● **Job**:
Give back, unchanged, the line with "Dd.pinna(p0, p0 + np.array((-8", the line with "fr.pinna(fr.path[-1], fr.path[-1] +", and every line between them, and no other line.

● **Dataset section**:
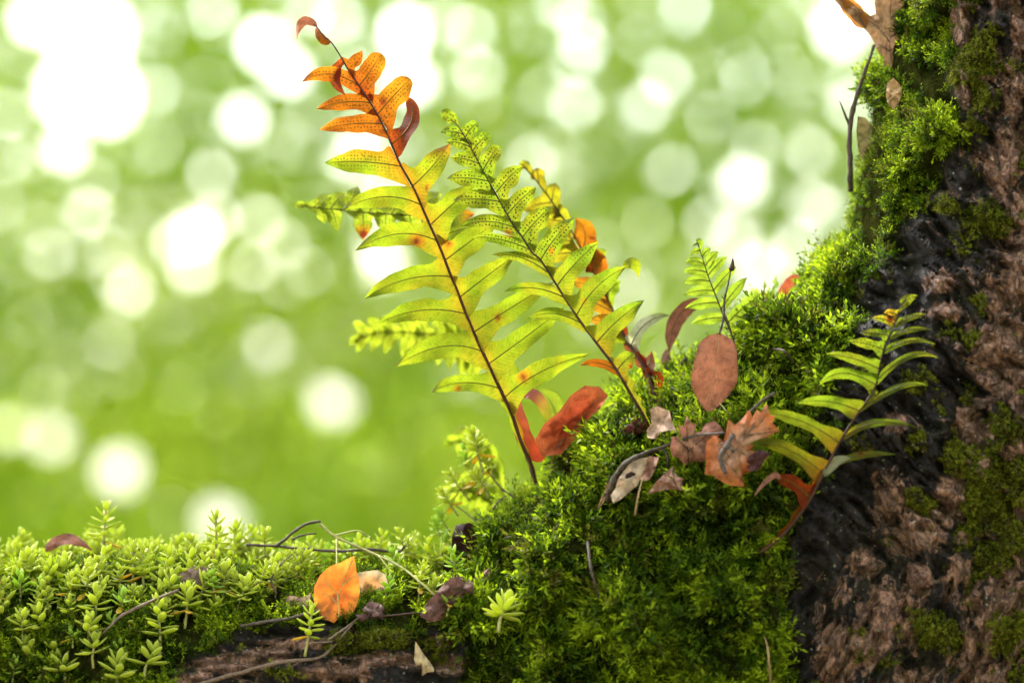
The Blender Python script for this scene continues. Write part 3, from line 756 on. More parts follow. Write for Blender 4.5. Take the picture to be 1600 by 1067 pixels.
A.wing((836, 745), (790, 625), 3, 9, 1, AMBER * .7); A.wing((832, 735), (785, 615), 3, 8, -1, YELL * .8)
# shrivelled tip
V, F, t, s, px, py, uv, rb = blade_geo((517, 67), (502, 60), (493, 42), 7, -.018, curl=.5, wave=1.5, slope=.6, seed=3)
mesh_obj('shrivelled_tip', V, F, M_DEAD, A.root, col=np.tile(ORANGE * .6, (len(V), 1)))
V, F, t, s, px, py, uv, rb = blade_geo((496, 42), (474, 34), (464, 62), 7, -.018, curl=-.4, wave=1.5, slope=-.5, seed=5)
mesh_obj('shrivelled_tip', V, F, M_DEAD, A.root, col=np.tile(np.array((.42, .14, .07)), (len(V), 1)))

# spore-dotted green frond
def ageB(px, py, t, s): return .12 + .75 * sstep(400, 620, py) * np.exp(-t * 4)
B = Frond('fern_frond', [(1042, 735), (1026, 692), (1003, 645), (988, 620), (960, 573), (932, 536), (901, 494), (870, 446), (845, 407), (832, 395), (814, 368), (802, 352), (774, 302), (754, 266), (733, 226), (716, 198), (704, 187)],
          (SY(1040, 732) - .004, -.040, -.028, -.022, -.020), 'bright green fern frond dotted with dark spores in its upper half', LIME * np.array((.95, 1, 1)), rad=(2.8, .8),
          spots=[(987, 573, 4), (912, 471, 2.5), (862, 392, 3), (794, 364, 4)], age=ageB, sori=lambda px, py: sstep(425, 385, py))
for b_, t_, h_, m_, kw in [
    ((714, 196), (689, 175), 10, None, dict(tipp=.6, rib=False, bw=7)), ((723, 210), (688, 207), 9, None, {}), ((733, 229), (697, 222), 9, None, {}), ((747, 256), (703, 247), 11, None, {}), ((765, 284), (698, 279), 14, None, {}),
    ((781, 317), (708, 313), 15, None, {}), ((802, 356), (721, 353), 12, (761, 346), {}), ((824, 391), (737, 371), 9, (781, 374), dict(slope=.9)), ((852, 428), (768, 398), 8, (815, 403), dict(slope=.9)),
    ((878, 465), (788, 456), 10, (832, 450), dict(slope=1.0, c_tip=BROWN * 1.3)), ((906, 505), (824, 498), 10, (864, 490), dict(slope=1.0, c_tip=BROWN * 1.5)), ((963, 581), (906, 571), 7, (934, 567), dict(col=ORANGE * .6, slope=.6)),
    ((730, 214), (747, 192), 10, None, dict(tipp=.5)), ((741, 236), (765, 210), 11, None, dict(tipp=.55)), ((757, 267), (780, 229), 13, None, dict(tipp=.55)), ((778, 299), (816, 260), 15, None, {}), ((794, 335), (838, 293), 15, None, {}),
    ((817, 371), (862, 323), 16, None, {}), ((843, 407), (898, 340), 17, (867, 373), {}), ((873, 445), (937, 377), 17, (899, 412), {}), ((901, 490), (979, 416), 18, (932, 449), {}), ((932, 535), (1007, 469), 17, (966, 500), {}), ((967, 576), (992, 552), 14, None, {})]:
    B.pinna(b_, t_, h_, m_, **kw)
V, F, t, s, px, py, uv, rb = blade_geo((974, 418), (990, 412), (998, 434), 9, -.026, curl=.3, seed=9, slope=.7)
mesh_obj('pinna', V, F, M_FERN, B.root, col=np.tile(YELL, (len(V), 1)), uv=uv, attrs={'sori': np.zeros(len(V))})
B.wing((1020, 680), (975, 590), 3, 13, 1, YELL * np.array((.9, .75, 1)))

# frond reaching left behind the tall one
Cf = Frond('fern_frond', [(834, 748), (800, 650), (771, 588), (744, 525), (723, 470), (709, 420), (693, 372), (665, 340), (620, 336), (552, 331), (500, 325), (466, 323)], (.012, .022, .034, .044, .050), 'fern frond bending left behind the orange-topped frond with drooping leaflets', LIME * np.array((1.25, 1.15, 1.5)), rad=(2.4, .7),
           spots=[(568, 366, 8)], sori=lambda px, py: .55 + 0 * px)
for i, (b_, t_, h_) in enumerate([((545, 331), (560, 291), 9), ((515, 326), (540, 302), 8), ((490, 324), (520, 308), 7), ((575, 333), (600, 292), 9), ((610, 335), (640, 296), 10), ((645, 337), (690, 302), 11), 
        ((500, 326), (509, 351), 7), ((520, 328), (528, 362), 8), ((565, 332), (568, 376), 10), ((600, 335), (602, 365), 11), ((640, 337), (646, 370), 11), ((675, 348), (742, 335), 11), ((690, 370), (770, 352), 12), ((700, 400), (735, 400), 12)]):
    Cf.pinna(b_, t_, h_ * 1.4, None, slope=.5, c_tip=ORANGE if i == 11 else None)
Cf.pinna((482, 324), (458, 323), 6, (470, 320), bw=5)

# lower, more blurred frond behind
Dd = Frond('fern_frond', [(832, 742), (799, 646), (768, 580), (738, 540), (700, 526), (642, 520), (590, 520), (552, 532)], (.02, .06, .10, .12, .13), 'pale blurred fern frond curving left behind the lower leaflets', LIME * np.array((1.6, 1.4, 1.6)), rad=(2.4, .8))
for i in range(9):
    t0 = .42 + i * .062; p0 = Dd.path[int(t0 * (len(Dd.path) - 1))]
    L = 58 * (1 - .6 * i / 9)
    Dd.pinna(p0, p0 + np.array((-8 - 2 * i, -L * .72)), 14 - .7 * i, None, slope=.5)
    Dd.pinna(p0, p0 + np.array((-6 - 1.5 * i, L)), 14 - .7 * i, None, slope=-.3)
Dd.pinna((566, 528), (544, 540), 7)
# broad blurred frond low behind the crest
for (rc, yy, lab, n_, sgn) in [([(792, 800), (775, 740), (745, 700), (712, 690)], .14, 'blurred lime frond arching low over the left shoulder of the moss', 5, 1), ([(800, 830), (770, 790), (735, 768), (702, 770)], .12, 'blurred frond nearest the stonecrop, low behind the moss shoulder', 5, 1)]:
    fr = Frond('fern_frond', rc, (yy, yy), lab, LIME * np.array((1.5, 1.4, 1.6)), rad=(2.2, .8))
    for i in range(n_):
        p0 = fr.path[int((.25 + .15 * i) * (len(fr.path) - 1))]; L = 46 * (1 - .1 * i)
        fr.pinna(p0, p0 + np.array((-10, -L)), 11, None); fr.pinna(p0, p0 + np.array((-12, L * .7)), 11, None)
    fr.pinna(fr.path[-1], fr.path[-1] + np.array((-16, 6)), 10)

# withering frond behind the spore-dotted one
def ageE(px, py, t, s): return .35 + .8 * sstep(330, 420, py) * sstep(890, 905, px) + .4 * sstep(440, 600, py)
E_ = Frond('fern_frond', [(1030, 640), (1014, 590), (999, 562), (977, 528), (954, 477), (925, 420), (895, 365), (862, 315), (832, 275), (815, 258)], (.004, .024, .038, .046, .050), 'yellowing fern frond with orange leaflets hidden behind the spore-dotted frond', YELL, rad=(2.8, .8),
           spots=[(912, 422, 9), (925, 372, 4)], age=ageE)
for b_, t_, h_, m_, kw in [((825, 268), (812, 256), 9, None, {}), ((842, 290), (838, 262), 11, None, {}), ((862, 315), (868, 286), 12, None, {}), ((880, 345), (862, 322), 13, None, {}), ((893, 385), (852, 372), 13, None, {}),
        ((905, 395), (899, 341), 18, (914, 365), dict(col=ORANGE * np.array((1, 1.25, 1)))), ((932, 440), (920, 385), 18, (930, 410), dict(col=ORANGE)), ((925, 410), (948, 392), 10, None, dict(col=YELL)), ((945, 460), (970, 440), 12, None, dict(col=LIME)),
        ((940, 455), (890, 440), 12, None, {}), ((960, 490), (915, 470), 12, None, {}), ((968, 510), (920, 500), 12, None, {}), ((880, 350), (820, 345), 13, None, {}), ((900, 400), (830, 405), 14, None, {}), ((860, 320), (815, 330), 12, None, {}), ((975, 525), (940, 540), 10, None, dict(col=YELL * .8))]:
    E_.pinna(b_, t_, h_, m_, **kw)
E_.pinna((975, 525), (962, 500), 9, None, col=RED, slope=.8)
E_.pinna((1000, 565), (1018, 548), 12, (1012, 570), col=BROWN * 1.7, slope=.9, curl=.6)
E_.pinna((1012, 590), (1030, 612), 9, (1028, 590), col=RED * .9, slope=.9)
E_.pinna((985, 540), (1048, 493), 9, (1010, 504), col=PALE * .9, c_tip=LIME, slope=1.2)
E_.wing((1026, 630), (980, 535), 4, 9, -1, BROWN * 1.6); E_.wing((1026, 630), (980, 535), 4, 10, 1, RED * .8)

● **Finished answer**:
    Dd.pinna(p0, p0 + np.array((-8 - 2 * i, -L * .72)), 14 - .7 * i, None, slope=.5)
    Dd.pinna(p0, p0 + np.array((-6 - 1.5 * i, L)), 14 - .7 * i, None, slope=-.3)
Dd.pinna((566, 528), (544, 540), 7)
# broad blurred frond low behind the crest
for (rc, yy, lab, n_, sgn) in [([(792, 800), (775, 740), (745, 700), (712, 690)], .14, 'blurred lime frond arching low over the left shoulder of the moss', 5, 1), ([(800, 830), (770, 790), (735, 768), (702, 770)], .12, 'blurred frond nearest the stonecrop, low behind the moss shoulder', 5, 1)]:
    fr = Frond('fern_frond', rc, (yy, yy), lab, LIME * np.array((1.5, 1.4, 1.6)), rad=(2.2, .8))
    for i in range(n_):
        p0 = fr.path[int((.25 + .15 * i) * (len(fr.path) - 1))]; L = 46 * (1 - .1 * i)
        fr.pinna(p0, p0 + np.array((-10, -L)), 11, None); fr.pinna(p0, p0 + np.array((-12, L * .7)), 11, None)
    fr.pinna(fr.path[-1], fr.path[-1] + np.array((-16, 6)), 10)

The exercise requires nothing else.